Required work: Pictures do not belong in the copy; quote every entry below exactly.

Extracted material:

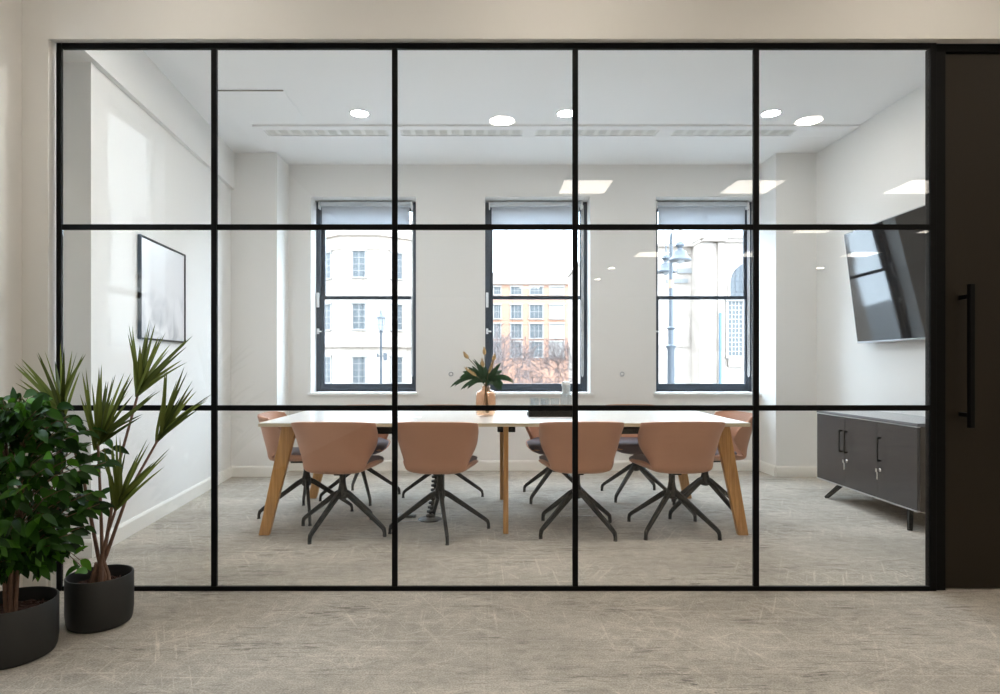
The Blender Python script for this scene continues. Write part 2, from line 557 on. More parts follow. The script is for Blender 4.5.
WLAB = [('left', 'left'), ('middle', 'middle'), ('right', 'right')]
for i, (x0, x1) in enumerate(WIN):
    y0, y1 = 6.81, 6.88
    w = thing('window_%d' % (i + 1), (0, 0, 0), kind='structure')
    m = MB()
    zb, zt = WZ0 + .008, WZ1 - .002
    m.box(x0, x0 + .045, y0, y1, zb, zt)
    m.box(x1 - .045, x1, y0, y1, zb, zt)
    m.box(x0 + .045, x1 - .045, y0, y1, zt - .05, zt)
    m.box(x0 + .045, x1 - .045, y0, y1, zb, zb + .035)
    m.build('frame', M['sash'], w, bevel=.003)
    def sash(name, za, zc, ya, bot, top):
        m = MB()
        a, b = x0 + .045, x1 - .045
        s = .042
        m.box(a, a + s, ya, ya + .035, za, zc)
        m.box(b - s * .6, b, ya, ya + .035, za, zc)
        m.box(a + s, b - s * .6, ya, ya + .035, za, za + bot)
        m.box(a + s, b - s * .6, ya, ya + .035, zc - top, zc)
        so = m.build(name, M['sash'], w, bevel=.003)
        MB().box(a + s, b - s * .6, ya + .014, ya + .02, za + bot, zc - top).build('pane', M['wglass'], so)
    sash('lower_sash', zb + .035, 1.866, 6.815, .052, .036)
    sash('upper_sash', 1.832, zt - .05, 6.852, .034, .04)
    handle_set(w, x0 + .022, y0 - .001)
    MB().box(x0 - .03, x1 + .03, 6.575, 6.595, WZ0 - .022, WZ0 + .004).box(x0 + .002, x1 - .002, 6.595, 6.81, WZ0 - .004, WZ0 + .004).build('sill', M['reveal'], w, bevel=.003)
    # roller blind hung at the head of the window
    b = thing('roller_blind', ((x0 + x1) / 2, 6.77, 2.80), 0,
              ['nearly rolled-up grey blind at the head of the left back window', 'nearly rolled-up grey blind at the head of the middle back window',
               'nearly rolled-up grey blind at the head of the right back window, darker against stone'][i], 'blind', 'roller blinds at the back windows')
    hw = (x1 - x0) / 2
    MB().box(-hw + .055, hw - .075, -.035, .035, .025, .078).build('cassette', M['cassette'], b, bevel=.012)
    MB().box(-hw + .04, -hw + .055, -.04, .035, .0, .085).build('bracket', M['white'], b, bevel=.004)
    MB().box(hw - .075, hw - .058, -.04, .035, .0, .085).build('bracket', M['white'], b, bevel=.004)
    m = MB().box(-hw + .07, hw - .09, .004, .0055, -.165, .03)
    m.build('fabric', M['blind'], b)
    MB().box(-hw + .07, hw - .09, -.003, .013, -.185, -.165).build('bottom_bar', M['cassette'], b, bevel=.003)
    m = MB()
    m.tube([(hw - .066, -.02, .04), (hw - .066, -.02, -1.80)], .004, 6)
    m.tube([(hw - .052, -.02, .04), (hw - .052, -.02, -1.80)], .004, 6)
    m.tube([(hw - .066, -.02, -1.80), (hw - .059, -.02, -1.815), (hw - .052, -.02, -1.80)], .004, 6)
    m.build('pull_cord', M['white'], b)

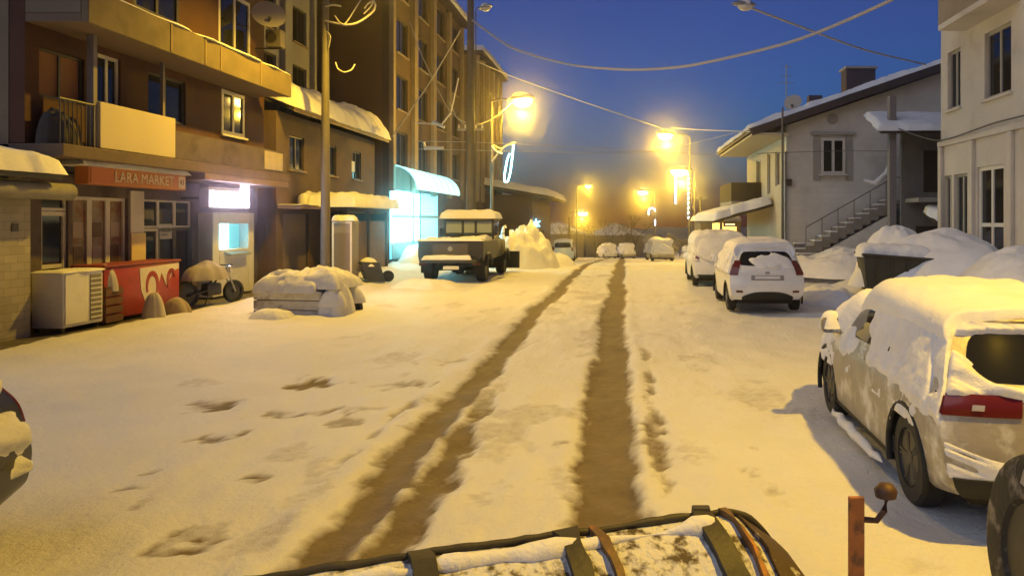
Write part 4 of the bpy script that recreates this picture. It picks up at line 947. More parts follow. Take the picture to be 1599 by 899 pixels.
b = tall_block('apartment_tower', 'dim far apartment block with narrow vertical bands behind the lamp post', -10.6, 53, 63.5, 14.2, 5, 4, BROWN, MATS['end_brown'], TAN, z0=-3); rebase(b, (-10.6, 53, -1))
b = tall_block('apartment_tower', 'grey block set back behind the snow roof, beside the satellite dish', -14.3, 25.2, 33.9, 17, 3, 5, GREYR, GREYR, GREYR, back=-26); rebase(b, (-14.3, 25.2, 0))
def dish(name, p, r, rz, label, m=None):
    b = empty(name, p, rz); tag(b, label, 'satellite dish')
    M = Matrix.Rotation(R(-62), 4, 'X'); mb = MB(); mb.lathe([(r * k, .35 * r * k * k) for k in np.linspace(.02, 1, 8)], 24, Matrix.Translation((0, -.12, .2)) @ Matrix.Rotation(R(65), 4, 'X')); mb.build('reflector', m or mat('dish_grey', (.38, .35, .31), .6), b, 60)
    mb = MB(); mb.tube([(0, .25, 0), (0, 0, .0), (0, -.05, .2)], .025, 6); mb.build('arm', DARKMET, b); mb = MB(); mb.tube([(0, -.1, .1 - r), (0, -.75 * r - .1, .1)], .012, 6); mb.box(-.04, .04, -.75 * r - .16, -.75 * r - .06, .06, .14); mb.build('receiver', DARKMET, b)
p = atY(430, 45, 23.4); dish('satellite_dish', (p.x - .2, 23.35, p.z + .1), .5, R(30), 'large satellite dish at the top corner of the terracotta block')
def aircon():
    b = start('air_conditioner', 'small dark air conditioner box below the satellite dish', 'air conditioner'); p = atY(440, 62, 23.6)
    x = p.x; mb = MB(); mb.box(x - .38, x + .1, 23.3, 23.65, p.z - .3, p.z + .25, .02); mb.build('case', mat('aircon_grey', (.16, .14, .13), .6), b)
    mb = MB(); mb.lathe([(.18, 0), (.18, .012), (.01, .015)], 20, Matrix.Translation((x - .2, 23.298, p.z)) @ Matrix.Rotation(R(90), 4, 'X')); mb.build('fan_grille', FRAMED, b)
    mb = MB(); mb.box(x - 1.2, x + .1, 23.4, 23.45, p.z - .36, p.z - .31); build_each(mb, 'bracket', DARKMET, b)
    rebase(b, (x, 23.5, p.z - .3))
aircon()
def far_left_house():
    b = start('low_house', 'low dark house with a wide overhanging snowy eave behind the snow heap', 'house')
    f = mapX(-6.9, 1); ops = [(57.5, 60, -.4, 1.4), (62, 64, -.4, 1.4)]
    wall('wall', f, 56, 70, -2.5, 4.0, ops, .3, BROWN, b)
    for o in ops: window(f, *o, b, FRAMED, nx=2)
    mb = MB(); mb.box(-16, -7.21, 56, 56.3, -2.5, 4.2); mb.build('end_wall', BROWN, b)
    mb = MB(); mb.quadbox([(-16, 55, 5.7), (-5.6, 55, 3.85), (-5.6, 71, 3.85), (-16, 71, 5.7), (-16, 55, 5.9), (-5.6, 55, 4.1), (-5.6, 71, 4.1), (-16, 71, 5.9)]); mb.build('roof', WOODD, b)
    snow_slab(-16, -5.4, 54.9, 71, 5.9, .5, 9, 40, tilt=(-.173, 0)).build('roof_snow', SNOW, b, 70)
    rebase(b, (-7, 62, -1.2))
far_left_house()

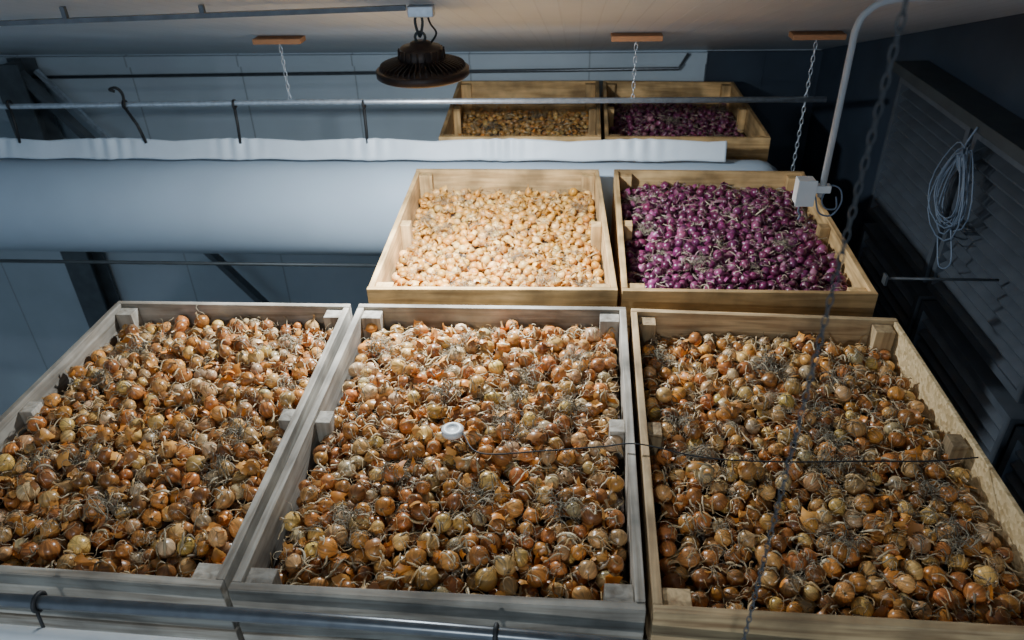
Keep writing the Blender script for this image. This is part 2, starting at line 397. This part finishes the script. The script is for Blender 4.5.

Response:
The Blender Python script for this scene continues. Write part 2, from line 557 on. More parts follow. The script is for Blender 4.5.
WLAB = [('left', 'left'), ('middle', 'middle'), ('right', 'right')]
for i, (x0, x1) in enumerate(WIN):
    y0, y1 = 6.81, 6.88
    w = thing('window_%d' % (i + 1), (0, 0, 0), kind='structure')
    m = MB()
    zb, zt = WZ0 + .008, WZ1 - .002
    m.box(x0, x0 + .045, y0, y1, zb, zt)
    m.box(x1 - .045, x1, y0, y1, zb, zt)
    m.box(x0 + .045, x1 - .045, y0, y1, zt - .05, zt)
    m.box(x0 + .045, x1 - .045, y0, y1, zb, zb + .035)
    m.build('frame', M['sash'], w, bevel=.003)
    def sash(name, za, zc, ya, bot, top):
        m = MB()
        a, b = x0 + .045, x1 - .045
        s = .042
        m.box(a, a + s, ya, ya + .035, za, zc)
        m.box(b - s * .6, b, ya, ya + .035, za, zc)
        m.box(a + s, b - s * .6, ya, ya + .035, za, za + bot)
        m.box(a + s, b - s * .6, ya, ya + .035, zc - top, zc)
        so = m.build(name, M['sash'], w, bevel=.003)
        MB().box(a + s, b - s * .6, ya + .014, ya + .02, za + bot, zc - top).build('pane', M['wglass'], so)
    sash('lower_sash', zb + .035, 1.866, 6.815, .052, .036)
    sash('upper_sash', 1.832, zt - .05, 6.852, .034, .04)
    handle_set(w, x0 + .022, y0 - .001)
    MB().box(x0 - .03, x1 + .03, 6.575, 6.595, WZ0 - .022, WZ0 + .004).box(x0 + .002, x1 - .002, 6.595, 6.81, WZ0 - .004, WZ0 + .004).build('sill', M['reveal'], w, bevel=.003)
    # roller blind hung at the head of the window
    b = thing('roller_blind', ((x0 + x1) / 2, 6.77, 2.80), 0,
              ['nearly rolled-up grey blind at the head of the left back window', 'nearly rolled-up grey blind at the head of the middle back window',
               'nearly rolled-up grey blind at the head of the right back window, darker against stone'][i], 'blind', 'roller blinds at the back windows')
    hw = (x1 - x0) / 2
    MB().box(-hw + .055, hw - .075, -.035, .035, .025, .078).build('cassette', M['cassette'], b, bevel=.012)
    MB().box(-hw + .04, -hw + .055, -.04, .035, .0, .085).build('bracket', M['white'], b, bevel=.004)
    MB().box(hw - .075, hw - .058, -.04, .035, .0, .085).build('bracket', M['white'], b, bevel=.004)
    m = MB().box(-hw + .07, hw - .09, .004, .0055, -.165, .03)
    m.build('fabric', M['blind'], b)
    MB().box(-hw + .07, hw - .09, -.003, .013, -.185, -.165).build('bottom_bar', M['cassette'], b, bevel=.003)
    m = MB()
    m.tube([(hw - .066, -.02, .04), (hw - .066, -.02, -1.80)], .004, 6)
    m.tube([(hw - .052, -.02, .04), (hw - .052, -.02, -1.80)], .004, 6)
    m.tube([(hw - .066, -.02, -1.80), (hw - .059, -.02, -1.815), (hw - .052, -.02, -1.80)], .004, 6)
    m.build('pull_cord', M['white'], b)

Write part 4 of the bpy script that recreates this picture. It picks up at line 947. More parts follow. Take the picture to be 1599 by 899 pixels.
b = tall_block('apartment_tower', 'dim far apartment block with narrow vertical bands behind the lamp post', -10.6, 53, 63.5, 14.2, 5, 4, BROWN, MATS['end_brown'], TAN, z0=-3); rebase(b, (-10.6, 53, -1))
b = tall_block('apartment_tower', 'grey block set back behind the snow roof, beside the satellite dish', -14.3, 25.2, 33.9, 17, 3, 5, GREYR, GREYR, GREYR, back=-26); rebase(b, (-14.3, 25.2, 0))
def dish(name, p, r, rz, label, m=None):
    b = empty(name, p, rz); tag(b, label, 'satellite dish')
    M = Matrix.Rotation(R(-62), 4, 'X'); mb = MB(); mb.lathe([(r * k, .35 * r * k * k) for k in np.linspace(.02, 1, 8)], 24, Matrix.Translation((0, -.12, .2)) @ Matrix.Rotation(R(65), 4, 'X')); mb.build('reflector', m or mat('dish_grey', (.38, .35, .31), .6), b, 60)
    mb = MB(); mb.tube([(0, .25, 0), (0, 0, .0), (0, -.05, .2)], .025, 6); mb.build('arm', DARKMET, b); mb = MB(); mb.tube([(0, -.1, .1 - r), (0, -.75 * r - .1, .1)], .012, 6); mb.box(-.04, .04, -.75 * r - .16, -.75 * r - .06, .06, .14); mb.build('receiver', DARKMET, b)
p = atY(430, 45, 23.4); dish('satellite_dish', (p.x - .2, 23.35, p.z + .1), .5, R(30), 'large satellite dish at the top corner of the terracotta block')
def aircon():
    b = start('air_conditioner', 'small dark air conditioner box below the satellite dish', 'air conditioner'); p = atY(440, 62, 23.6)
    x = p.x; mb = MB(); mb.box(x - .38, x + .1, 23.3, 23.65, p.z - .3, p.z + .25, .02); mb.build('case', mat('aircon_grey', (.16, .14, .13), .6), b)
    mb = MB(); mb.lathe([(.18, 0), (.18, .012), (.01, .015)], 20, Matrix.Translation((x - .2, 23.298, p.z)) @ Matrix.Rotation(R(90), 4, 'X')); mb.build('fan_grille', FRAMED, b)
    mb = MB(); mb.box(x - 1.2, x + .1, 23.4, 23.45, p.z - .36, p.z - .31); build_each(mb, 'bracket', DARKMET, b)
    rebase(b, (x, 23.5, p.z - .3))
aircon()
def far_left_house():
    b = start('low_house', 'low dark house with a wide overhanging snowy eave behind the snow heap', 'house')
    f = mapX(-6.9, 1); ops = [(57.5, 60, -.4, 1.4), (62, 64, -.4, 1.4)]
    wall('wall', f, 56, 70, -2.5, 4.0, ops, .3, BROWN, b)
    for o in ops: window(f, *o, b, FRAMED, nx=2)
    mb = MB(); mb.box(-16, -7.21, 56, 56.3, -2.5, 4.2); mb.build('end_wall', BROWN, b)
    mb = MB(); mb.quadbox([(-16, 55, 5.7), (-5.6, 55, 3.85), (-5.6, 71, 3.85), (-16, 71, 5.7), (-16, 55, 5.9), (-5.6, 55, 4.1), (-5.6, 71, 4.1), (-16, 71, 5.9)]); mb.build('roof', WOODD, b)
    snow_slab(-16, -5.4, 54.9, 71, 5.9, .5, 9, 40, tilt=(-.173, 0)).build('roof_snow', SNOW, b, 70)
    rebase(b, (-7, 62, -1.2))
far_left_house()

Keep writing the Blender script for this image. This is part 2, starting at line 397. This part finishes the script. The script is for Blender 4.5.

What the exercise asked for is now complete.